Guevara cuenta también en su “Psicología del pueblo araucano” que, durante las guerras de la Conquista, los prisioneros ejecutados eran despedazados y los troncos de los cadáveres iban a parar a los perros de las aldeas indígenas. Pero, pese a todo, podemos deducir con tranquila seguridad que la pacífica relación entre perros y personas ya estaba establecida entre las comunidades de la Araucanía, según se desprende de los comentarios de Latcham:

En todas las rancherías de los araucanos se encuentran numerosos perros, la mayor parte de los cuales demuestran señales de la diversidad de su origen; pero los más apreciados por los indios, son los que todavía conservan los caracteres de sus antepasados indígenas y estos son bastante comunes.

Por otro lado, en los relatos del cronista Pedro de Córdova y Figueroa, contenidos en su “Historia de Chile”, se describe que algunas comunidades nativas de la zona de Angol no tenían problemas en comer carne de estos animales y hasta pedirlos casi como ganado de trueque en algunos acuerdos a los que arribaron con los hombres del gobernador Villagra.

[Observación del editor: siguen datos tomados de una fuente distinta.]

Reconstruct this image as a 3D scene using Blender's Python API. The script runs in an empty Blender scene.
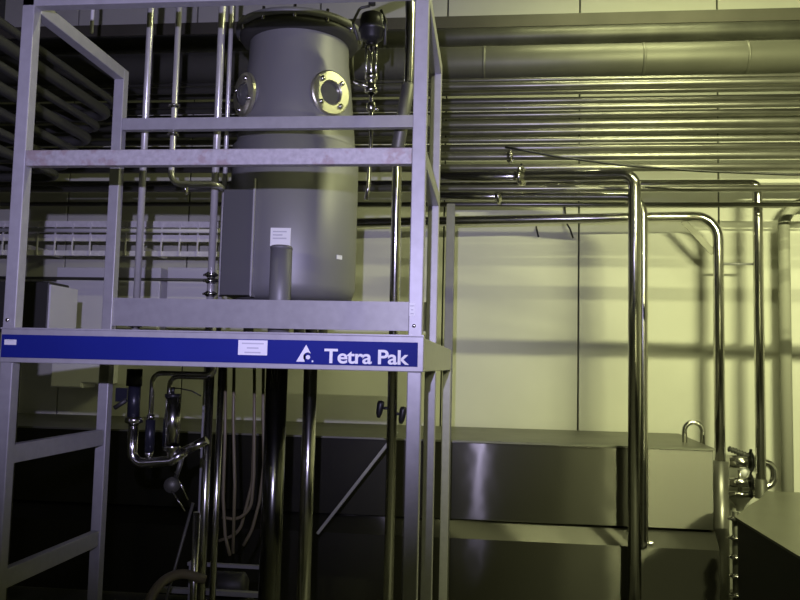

Aquella habría sido una práctica no pocas veces vista en la América de aquellos años, según parece, pues lo mismo verifica entre ciertos indios fueguinos una relación de Cortés Hogea, en 1558; y se ve también entre los indios peruanos wankas, según comentarios de Guamán Poma de Ayala en su célebre “Nueva corónica y buen gobierno” de principios del siglo XVII, en donde anota a mano lo siguiente:

Los indios uancas, Jauja, Hanan Uanca, Lurin Uanca, sacrificaban con perros, porque ellos comían perros y así sacrificaban con ellos y con coca y comidas y sangre de perro y mullu, y así dicen que decía: 'Señor guaca Carvancho Uallallo, no te espantes cuando dijere uac, que sabes que son nuestros antepasados'. Y así hoy día le llaman guanca alcomicoc; y algunos, por no quebrantar la ley que tienen, comen todavía a los perros y se les debe castigar por ello.

Por mullu o mollo, Guamán se refería a los caracoles, mientras que la expresión guanca alco micoc se traduce, precisamente, como wanka come-perros.